* _WRITTEN EXERCISE_
Check every line of the material below for the string "Write", and return the ones that have it.

* _DATA ENTRIES_
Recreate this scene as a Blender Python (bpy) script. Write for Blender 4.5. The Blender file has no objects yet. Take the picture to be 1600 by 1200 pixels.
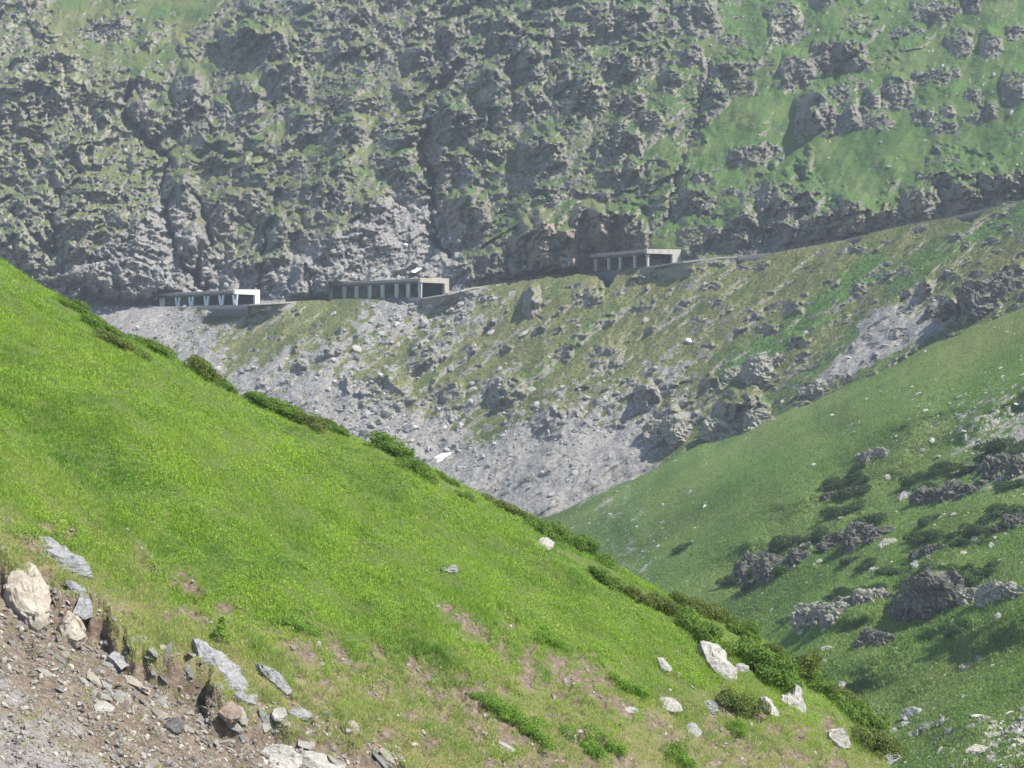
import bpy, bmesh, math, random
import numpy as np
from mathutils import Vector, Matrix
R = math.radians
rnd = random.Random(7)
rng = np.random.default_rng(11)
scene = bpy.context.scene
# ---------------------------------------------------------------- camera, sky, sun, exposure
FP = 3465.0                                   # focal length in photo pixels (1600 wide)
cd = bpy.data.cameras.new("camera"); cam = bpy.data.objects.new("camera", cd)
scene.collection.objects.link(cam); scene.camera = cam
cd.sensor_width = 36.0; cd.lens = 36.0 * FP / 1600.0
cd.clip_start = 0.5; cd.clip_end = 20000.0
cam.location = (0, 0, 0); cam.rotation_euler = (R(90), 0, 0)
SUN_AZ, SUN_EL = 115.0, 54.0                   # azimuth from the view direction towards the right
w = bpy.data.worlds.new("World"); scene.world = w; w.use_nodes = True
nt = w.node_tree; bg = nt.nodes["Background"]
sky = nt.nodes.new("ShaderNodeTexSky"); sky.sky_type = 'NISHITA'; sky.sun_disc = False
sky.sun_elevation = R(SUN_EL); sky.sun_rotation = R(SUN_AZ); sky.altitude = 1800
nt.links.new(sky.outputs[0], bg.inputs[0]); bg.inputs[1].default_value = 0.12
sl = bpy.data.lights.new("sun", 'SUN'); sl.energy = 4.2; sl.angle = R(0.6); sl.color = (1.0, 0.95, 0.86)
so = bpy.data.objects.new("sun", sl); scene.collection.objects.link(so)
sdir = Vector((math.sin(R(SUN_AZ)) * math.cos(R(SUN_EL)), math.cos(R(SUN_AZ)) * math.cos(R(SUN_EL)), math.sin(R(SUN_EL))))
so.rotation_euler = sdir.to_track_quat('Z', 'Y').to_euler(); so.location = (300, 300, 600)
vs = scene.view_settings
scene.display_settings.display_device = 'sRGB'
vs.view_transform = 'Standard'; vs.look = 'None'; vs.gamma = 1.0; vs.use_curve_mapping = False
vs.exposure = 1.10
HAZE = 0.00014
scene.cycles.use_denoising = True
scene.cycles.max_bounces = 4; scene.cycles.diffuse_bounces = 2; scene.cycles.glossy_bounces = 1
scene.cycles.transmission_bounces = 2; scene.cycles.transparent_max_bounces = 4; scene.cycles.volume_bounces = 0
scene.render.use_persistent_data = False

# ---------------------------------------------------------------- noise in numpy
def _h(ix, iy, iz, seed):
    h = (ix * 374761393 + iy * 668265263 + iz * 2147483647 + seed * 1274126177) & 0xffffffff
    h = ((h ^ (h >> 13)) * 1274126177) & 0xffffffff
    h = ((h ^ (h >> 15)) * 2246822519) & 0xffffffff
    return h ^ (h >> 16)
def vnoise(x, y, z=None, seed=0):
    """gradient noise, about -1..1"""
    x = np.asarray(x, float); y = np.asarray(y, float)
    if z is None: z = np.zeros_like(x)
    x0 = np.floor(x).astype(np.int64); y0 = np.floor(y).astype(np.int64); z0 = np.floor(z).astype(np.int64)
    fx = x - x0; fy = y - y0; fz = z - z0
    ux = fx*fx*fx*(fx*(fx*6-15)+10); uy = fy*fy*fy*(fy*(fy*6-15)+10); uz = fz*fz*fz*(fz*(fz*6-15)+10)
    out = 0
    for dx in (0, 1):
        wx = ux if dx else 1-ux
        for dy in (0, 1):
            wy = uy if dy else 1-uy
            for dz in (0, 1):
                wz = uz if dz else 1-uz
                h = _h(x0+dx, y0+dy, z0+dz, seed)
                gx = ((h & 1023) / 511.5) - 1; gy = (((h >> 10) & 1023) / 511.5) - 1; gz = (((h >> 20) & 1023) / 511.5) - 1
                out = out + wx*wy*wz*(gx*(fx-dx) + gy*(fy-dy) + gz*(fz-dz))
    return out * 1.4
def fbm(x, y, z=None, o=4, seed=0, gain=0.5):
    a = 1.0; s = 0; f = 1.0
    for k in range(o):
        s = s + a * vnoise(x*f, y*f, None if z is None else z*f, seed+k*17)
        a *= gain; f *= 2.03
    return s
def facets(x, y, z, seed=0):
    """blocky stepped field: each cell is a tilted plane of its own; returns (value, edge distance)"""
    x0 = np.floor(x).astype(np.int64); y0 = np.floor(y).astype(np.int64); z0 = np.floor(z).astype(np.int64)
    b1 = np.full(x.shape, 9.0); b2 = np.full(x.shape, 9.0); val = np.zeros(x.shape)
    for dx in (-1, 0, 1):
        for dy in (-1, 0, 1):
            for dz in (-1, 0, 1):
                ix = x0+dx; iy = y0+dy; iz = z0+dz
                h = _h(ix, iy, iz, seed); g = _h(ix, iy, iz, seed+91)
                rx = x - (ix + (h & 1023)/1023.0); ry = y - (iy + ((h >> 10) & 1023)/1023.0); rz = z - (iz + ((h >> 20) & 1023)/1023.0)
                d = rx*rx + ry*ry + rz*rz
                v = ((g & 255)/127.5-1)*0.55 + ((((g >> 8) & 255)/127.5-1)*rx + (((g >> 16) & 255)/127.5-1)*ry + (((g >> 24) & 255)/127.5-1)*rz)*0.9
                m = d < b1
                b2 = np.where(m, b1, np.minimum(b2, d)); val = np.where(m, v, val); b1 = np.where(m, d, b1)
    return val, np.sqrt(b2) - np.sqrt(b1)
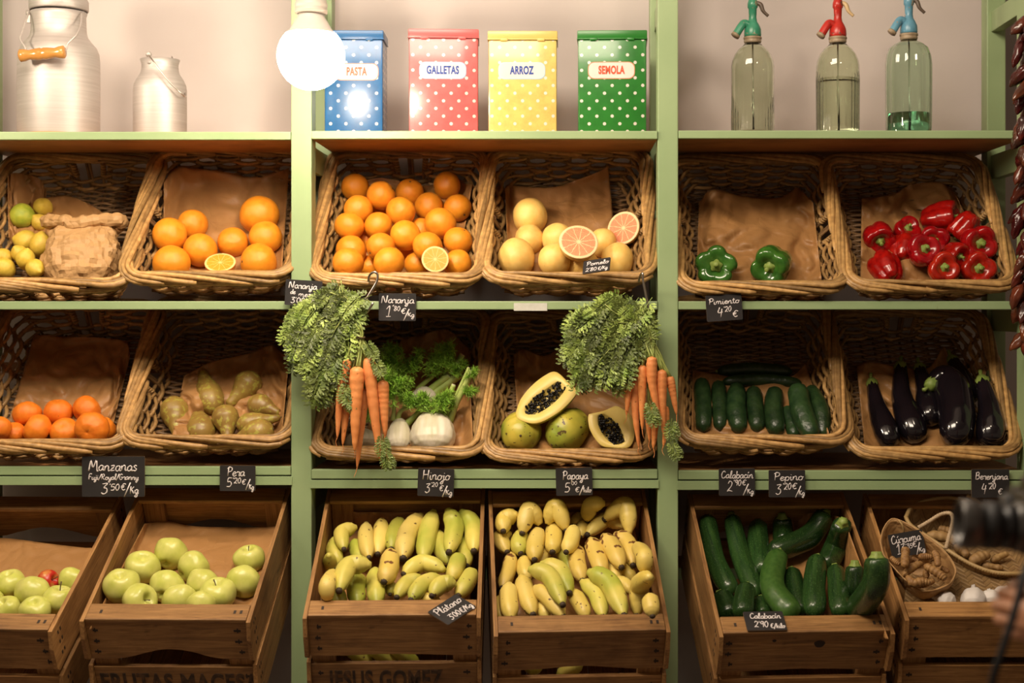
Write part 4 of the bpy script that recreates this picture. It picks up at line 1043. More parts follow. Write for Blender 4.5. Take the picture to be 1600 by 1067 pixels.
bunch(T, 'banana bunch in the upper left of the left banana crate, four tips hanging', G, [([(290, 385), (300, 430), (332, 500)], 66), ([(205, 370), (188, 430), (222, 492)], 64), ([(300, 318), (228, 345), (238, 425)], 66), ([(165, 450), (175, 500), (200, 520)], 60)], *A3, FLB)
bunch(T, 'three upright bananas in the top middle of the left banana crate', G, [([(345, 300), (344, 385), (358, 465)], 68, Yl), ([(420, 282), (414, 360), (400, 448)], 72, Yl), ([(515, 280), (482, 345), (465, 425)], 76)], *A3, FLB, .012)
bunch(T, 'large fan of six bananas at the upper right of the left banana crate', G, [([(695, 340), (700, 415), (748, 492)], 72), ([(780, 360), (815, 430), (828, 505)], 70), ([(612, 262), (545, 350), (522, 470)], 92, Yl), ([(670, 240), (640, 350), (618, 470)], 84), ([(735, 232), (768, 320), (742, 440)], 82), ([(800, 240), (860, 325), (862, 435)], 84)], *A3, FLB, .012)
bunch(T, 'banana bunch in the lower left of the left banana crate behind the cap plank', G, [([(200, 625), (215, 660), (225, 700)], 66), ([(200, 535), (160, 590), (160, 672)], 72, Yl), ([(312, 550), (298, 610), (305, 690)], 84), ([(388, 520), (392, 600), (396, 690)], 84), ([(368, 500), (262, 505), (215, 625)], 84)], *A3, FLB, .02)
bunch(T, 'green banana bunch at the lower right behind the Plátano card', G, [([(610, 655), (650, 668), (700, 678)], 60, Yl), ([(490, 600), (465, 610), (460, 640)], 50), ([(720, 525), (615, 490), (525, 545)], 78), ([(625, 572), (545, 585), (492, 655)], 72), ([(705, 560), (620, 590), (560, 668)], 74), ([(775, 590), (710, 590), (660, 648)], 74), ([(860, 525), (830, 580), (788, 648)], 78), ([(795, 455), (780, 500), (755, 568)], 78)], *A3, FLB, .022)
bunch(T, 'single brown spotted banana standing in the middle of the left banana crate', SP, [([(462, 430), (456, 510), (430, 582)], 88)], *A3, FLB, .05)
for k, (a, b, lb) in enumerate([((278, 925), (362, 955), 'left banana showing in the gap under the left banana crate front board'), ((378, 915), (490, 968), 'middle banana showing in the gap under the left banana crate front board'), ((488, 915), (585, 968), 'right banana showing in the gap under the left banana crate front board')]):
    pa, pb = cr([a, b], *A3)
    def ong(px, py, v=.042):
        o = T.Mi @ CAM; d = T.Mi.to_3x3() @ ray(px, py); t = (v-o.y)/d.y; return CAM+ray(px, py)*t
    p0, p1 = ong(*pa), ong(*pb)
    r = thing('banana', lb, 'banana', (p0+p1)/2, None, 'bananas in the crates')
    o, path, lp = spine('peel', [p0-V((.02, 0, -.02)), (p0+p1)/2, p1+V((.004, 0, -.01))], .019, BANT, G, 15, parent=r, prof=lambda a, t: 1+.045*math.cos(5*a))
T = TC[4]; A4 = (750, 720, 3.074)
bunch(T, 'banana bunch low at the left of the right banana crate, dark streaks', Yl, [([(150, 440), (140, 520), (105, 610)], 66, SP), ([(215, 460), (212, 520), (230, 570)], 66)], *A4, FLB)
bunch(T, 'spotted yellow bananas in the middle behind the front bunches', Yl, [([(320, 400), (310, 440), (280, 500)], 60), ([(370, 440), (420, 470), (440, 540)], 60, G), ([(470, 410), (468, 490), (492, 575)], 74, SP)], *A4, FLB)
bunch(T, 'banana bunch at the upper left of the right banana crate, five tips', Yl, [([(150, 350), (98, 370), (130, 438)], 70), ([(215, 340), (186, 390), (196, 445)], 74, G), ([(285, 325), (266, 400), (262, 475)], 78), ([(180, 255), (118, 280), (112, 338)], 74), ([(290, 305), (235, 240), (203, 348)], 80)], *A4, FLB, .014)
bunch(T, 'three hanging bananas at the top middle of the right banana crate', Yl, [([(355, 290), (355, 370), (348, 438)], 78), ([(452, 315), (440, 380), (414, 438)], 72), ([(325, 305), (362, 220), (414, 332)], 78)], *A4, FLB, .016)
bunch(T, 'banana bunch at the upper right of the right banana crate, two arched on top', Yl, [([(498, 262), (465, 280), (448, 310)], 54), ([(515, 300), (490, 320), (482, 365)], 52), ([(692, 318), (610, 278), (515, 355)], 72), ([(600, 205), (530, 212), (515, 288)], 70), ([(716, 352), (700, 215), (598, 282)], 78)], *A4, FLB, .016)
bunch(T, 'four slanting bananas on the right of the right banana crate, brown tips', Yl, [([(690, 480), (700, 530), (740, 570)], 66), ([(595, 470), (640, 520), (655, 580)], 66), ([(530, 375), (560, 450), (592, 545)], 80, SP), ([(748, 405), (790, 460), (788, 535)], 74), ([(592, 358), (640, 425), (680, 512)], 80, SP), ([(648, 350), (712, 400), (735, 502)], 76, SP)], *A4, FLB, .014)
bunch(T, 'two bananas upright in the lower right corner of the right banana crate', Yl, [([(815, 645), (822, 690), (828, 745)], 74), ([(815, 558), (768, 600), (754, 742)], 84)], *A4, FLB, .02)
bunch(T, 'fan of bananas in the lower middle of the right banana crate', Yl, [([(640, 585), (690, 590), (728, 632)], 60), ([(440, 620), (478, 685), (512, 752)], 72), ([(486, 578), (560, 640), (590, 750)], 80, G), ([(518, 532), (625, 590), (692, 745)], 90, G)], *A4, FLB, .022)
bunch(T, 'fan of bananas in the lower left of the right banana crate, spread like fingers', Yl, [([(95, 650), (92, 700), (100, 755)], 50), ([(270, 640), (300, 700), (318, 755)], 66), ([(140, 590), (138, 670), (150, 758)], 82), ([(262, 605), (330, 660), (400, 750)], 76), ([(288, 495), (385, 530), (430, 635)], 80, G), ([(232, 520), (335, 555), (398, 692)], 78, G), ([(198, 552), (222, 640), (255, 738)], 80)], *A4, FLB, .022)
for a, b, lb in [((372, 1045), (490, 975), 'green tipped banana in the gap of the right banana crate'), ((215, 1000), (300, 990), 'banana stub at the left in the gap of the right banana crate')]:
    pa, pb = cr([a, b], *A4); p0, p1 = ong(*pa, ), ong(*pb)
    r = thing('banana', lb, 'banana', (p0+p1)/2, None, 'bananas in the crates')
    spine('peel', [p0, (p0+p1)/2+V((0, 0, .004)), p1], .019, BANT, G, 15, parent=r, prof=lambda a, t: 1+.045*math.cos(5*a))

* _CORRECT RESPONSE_
Recreate this scene as a Blender Python (bpy) script. Write for Blender 4.5. The Blender file has no objects yet. Take the picture to be 1600 by 1200 pixels.
Write part 4 of the bpy script that recreates this picture. It picks up at line 1043. More parts follow. Write for Blender 4.5. Take the picture to be 1600 by 1067 pixels.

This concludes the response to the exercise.